Sebagian besar penulis berlatar belakang guru. Sebut saja Anastasia Sri Kartisusanto, Ariyani, Gagat Wahyuni, Heny Nopi Ganeti, Ira Ismatul Hamidah, Isni Widiarti, Lelly Faizatillah, Marti Susanti, Nur Widijanti, Septiningsih, Setyati Listiani, Sri Hartati dan Titi Budi Rahayu. Juga Makhmudah yang notabene pegawai Dinarpus Kabupaten Purbalingga.
Penyair
“Kidung Ibu” menyuarakan berbagai perasaan seorang perempuan. Muai dari kebahagiaan, kesedihan, kepuasan dan kebanggaan terhadap sosok perempuan. Tidak hanya isi hati dari penulis, namun juga melihat sosok lain yang menjadi inspirasi karya mereka.
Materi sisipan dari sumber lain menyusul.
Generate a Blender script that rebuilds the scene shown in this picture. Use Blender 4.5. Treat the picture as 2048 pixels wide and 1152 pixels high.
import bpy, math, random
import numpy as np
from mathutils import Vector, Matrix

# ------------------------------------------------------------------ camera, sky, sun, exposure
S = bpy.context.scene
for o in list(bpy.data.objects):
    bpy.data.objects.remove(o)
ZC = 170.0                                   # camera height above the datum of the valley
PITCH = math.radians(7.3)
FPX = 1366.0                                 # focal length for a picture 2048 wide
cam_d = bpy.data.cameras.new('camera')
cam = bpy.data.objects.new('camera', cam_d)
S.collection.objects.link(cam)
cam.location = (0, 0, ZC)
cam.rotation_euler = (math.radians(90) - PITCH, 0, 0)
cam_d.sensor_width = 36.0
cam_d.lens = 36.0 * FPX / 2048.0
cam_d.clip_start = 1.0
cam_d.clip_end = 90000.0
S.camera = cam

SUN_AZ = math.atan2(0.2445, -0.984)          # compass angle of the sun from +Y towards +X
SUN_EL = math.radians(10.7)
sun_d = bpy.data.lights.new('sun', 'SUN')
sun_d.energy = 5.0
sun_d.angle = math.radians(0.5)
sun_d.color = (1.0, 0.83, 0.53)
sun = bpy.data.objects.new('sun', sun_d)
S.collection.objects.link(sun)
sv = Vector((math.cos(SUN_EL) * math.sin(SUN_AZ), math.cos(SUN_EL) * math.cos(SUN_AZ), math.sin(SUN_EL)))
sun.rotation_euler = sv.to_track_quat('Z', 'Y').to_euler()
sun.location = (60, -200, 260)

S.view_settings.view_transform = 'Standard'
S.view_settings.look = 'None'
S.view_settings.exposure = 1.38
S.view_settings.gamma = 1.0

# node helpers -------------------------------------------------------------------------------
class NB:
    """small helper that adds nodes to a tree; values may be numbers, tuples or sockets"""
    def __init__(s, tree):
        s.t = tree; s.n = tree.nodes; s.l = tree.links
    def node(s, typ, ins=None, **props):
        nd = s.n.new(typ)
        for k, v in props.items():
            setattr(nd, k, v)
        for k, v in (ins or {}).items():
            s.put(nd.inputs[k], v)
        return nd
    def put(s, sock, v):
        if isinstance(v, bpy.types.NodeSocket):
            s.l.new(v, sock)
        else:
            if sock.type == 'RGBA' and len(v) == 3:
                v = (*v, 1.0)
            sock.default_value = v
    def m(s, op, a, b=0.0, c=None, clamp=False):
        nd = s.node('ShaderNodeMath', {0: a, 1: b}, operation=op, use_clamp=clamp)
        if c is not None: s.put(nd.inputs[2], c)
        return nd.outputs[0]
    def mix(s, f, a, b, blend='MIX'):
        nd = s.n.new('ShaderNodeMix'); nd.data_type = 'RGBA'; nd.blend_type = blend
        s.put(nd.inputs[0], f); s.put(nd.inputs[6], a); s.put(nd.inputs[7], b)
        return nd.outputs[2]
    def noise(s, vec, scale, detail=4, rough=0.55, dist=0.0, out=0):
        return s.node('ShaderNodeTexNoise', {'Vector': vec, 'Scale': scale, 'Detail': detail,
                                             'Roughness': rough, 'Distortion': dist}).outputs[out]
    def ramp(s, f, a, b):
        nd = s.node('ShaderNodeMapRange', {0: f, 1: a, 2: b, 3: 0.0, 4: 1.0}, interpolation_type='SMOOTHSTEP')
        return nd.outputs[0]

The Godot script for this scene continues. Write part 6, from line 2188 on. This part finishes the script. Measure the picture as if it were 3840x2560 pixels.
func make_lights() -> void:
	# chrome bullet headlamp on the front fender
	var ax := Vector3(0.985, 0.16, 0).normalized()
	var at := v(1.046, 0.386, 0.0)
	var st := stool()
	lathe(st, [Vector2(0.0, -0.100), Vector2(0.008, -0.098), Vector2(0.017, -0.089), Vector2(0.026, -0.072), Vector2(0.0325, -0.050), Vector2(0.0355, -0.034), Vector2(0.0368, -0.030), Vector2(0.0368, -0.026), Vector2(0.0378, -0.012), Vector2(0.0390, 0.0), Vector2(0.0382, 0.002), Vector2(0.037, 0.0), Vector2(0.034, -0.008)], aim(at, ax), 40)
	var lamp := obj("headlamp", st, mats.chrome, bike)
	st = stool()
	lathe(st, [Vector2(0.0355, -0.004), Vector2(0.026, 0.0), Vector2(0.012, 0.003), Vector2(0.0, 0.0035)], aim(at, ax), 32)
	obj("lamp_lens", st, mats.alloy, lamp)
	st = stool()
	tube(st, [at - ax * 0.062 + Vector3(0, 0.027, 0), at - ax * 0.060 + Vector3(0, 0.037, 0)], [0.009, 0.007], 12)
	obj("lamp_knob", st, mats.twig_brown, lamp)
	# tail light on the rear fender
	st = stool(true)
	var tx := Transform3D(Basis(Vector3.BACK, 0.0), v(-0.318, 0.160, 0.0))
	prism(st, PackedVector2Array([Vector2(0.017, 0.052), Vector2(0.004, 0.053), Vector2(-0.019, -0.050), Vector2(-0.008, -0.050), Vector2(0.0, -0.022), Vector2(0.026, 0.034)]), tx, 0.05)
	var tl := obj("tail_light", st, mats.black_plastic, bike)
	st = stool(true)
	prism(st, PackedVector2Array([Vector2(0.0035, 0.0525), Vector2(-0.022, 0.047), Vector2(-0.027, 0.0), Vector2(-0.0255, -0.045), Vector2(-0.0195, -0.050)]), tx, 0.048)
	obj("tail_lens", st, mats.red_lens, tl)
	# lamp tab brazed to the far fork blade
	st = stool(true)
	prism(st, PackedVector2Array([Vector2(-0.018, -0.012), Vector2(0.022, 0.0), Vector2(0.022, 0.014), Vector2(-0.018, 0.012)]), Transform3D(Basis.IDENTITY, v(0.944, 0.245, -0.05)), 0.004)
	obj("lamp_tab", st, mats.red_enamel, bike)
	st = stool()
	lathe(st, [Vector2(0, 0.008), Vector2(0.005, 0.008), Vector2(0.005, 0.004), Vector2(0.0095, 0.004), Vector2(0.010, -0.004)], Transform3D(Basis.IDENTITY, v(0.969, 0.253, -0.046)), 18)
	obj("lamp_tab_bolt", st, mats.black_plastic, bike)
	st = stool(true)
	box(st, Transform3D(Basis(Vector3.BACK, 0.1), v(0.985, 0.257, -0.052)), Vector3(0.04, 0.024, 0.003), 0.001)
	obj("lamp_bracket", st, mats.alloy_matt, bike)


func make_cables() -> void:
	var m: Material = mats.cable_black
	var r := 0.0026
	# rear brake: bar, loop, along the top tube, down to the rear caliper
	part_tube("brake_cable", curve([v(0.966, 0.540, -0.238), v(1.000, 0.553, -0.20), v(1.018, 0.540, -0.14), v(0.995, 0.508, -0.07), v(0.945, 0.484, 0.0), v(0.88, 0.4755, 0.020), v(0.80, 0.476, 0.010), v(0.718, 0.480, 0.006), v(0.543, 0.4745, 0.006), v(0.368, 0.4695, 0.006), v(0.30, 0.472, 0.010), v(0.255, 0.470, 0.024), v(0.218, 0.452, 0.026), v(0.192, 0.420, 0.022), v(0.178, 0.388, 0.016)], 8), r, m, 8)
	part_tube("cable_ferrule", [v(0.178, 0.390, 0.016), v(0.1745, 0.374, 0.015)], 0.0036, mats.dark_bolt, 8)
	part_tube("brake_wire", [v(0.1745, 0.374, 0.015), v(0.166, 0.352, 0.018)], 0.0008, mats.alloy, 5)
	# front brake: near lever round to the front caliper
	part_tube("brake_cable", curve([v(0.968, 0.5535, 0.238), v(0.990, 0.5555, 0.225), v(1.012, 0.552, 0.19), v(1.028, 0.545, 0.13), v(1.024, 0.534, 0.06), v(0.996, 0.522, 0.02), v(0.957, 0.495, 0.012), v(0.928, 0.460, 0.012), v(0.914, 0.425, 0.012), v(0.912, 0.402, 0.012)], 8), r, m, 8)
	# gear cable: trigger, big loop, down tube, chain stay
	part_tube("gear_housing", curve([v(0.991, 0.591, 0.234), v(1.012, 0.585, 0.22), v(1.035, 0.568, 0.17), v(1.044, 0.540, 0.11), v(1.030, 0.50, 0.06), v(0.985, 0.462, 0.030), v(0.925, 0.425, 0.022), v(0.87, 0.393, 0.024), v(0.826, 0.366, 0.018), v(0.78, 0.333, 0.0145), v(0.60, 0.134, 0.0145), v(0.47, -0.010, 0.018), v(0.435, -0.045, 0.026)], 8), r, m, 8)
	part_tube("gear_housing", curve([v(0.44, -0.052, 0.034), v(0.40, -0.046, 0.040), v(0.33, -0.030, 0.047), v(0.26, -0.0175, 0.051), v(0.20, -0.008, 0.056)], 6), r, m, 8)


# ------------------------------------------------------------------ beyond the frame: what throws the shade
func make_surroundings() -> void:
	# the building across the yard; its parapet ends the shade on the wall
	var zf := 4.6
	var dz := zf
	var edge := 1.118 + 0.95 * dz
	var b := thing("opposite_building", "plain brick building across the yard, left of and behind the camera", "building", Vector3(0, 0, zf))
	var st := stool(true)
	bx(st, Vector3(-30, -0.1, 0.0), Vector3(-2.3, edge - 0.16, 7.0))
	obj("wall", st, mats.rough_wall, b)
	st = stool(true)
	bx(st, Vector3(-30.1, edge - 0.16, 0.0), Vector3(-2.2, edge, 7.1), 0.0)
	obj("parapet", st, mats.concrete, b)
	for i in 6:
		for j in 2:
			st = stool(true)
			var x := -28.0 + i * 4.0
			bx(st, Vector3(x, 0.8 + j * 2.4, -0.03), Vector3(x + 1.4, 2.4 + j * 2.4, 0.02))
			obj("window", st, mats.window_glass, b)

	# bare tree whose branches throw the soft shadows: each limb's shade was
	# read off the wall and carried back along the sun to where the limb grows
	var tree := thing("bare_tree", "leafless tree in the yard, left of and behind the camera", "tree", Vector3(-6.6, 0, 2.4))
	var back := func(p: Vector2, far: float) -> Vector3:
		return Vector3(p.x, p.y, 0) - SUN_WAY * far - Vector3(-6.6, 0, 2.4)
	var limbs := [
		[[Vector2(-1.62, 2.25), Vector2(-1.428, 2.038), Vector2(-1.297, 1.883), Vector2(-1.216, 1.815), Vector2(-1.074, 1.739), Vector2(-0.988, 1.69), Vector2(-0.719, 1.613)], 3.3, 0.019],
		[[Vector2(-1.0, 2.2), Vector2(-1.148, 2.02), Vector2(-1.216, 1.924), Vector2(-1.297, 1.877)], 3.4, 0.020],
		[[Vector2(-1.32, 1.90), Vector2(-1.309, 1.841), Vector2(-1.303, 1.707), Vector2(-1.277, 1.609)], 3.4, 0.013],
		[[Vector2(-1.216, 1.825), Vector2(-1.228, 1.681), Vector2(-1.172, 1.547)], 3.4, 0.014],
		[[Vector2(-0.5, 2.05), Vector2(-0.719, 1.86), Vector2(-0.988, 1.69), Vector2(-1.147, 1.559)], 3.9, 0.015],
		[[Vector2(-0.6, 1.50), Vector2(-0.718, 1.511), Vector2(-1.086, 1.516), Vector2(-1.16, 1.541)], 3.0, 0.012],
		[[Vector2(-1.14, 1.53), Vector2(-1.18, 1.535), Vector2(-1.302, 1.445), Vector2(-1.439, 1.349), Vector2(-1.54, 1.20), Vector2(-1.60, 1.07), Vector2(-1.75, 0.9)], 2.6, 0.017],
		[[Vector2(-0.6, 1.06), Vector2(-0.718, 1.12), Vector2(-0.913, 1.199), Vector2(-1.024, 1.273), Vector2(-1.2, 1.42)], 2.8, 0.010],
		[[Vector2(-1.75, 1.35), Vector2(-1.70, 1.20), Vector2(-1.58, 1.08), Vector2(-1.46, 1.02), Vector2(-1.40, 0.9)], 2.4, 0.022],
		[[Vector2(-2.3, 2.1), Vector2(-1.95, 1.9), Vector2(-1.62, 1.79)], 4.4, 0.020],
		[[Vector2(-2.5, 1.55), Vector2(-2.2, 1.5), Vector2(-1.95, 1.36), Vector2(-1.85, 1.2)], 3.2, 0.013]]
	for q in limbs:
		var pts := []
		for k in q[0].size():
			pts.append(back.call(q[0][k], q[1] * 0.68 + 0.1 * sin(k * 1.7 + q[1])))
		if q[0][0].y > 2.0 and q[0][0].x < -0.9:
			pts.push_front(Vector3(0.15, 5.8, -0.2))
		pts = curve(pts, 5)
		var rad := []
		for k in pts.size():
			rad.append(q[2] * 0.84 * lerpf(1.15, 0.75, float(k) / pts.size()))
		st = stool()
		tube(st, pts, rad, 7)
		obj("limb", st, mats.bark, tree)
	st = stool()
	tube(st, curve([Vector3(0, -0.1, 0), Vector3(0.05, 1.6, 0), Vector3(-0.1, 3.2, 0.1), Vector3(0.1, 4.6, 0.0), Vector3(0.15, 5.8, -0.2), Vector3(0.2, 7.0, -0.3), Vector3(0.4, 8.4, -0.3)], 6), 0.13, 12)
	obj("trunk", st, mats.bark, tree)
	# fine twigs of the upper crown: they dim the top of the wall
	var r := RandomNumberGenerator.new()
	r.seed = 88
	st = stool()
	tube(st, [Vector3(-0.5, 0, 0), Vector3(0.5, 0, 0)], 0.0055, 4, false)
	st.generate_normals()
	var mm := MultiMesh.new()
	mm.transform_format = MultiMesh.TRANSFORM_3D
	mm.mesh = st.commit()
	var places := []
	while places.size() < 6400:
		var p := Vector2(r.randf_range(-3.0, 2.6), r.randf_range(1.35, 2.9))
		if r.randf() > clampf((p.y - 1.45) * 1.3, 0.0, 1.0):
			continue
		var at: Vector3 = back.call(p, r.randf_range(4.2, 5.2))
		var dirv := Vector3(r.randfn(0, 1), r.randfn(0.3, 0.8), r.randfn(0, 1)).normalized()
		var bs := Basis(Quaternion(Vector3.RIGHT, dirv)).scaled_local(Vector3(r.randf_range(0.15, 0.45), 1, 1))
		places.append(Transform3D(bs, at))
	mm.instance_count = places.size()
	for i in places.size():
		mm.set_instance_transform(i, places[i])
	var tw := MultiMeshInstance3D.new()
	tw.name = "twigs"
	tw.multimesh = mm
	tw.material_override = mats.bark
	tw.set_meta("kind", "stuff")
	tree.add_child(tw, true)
Misalnya, dalam puisi berjudul “Penjahit” karya Windu Setyaningsih, bagaimana sosok ibu digambarkan sebagai seorang penjahit yang membuat banyak pola dan ukuran. Dalam menjahit yang terus-menerus, dia harus merasakan lelah, ngilu dan sakit, namun tanpa dirasa berat.
ketika ibu menyelinap di balik pintu/ seorang anak bertanya/ sakit apa/ ibu memperlihatkan sekotak jarum bekas yang telah berkarat//
Sosok ibu sebagai pejuang hidup yang luar biasa disebutkan dalam puisi “Srikandi Keluarga (Ibu)” karya Tri Widiastuti, “Bundaku Pejuang Abadi” (Titi Budi Rahayu), “Kidung Ibu” (Nur Widijanti), “Satu Per Empat” (Nur Amaliah Choerunisa), “Perempuan Pembawa Tenong” (Nia Samsihono), “Kegigihan Ibu” (Marti Susanti), “Biyungku” (Makhmudah), “Emakku Guruku” (Lelly Faizatillah), “Simbok” (Heny Nopi Geneti), dan “Perempuan di Kaki Bukit” (Gagat Wahyuni).
Namun, tidak sedikit pula puisi-puisi yang termaktub bercerita tentang curahan hati seorang perempuan perihal cinta yang klise. Misalnya puisi “Di Batas Senja” karya Anastasia Sri Kartisusanto, “Air Mata di Sudut Kenangan” (Lilian Kiki Triwulan), “Kenangan” (Lintang Kumala), “Perempuan Itu Aku” (Septiningsih), dan “Kaulah Puisi Itu” (Sri Hartati).
Antologi Puisi “Kidung Ibu” menjadi salah satu momentum bagi geliat sastra di Kabupaten Purbalingga, terutama para kaum Hawa. Ini sungguh indah. Jadi jangan berhenti di sini saja, setelah ini, esok apa lagi?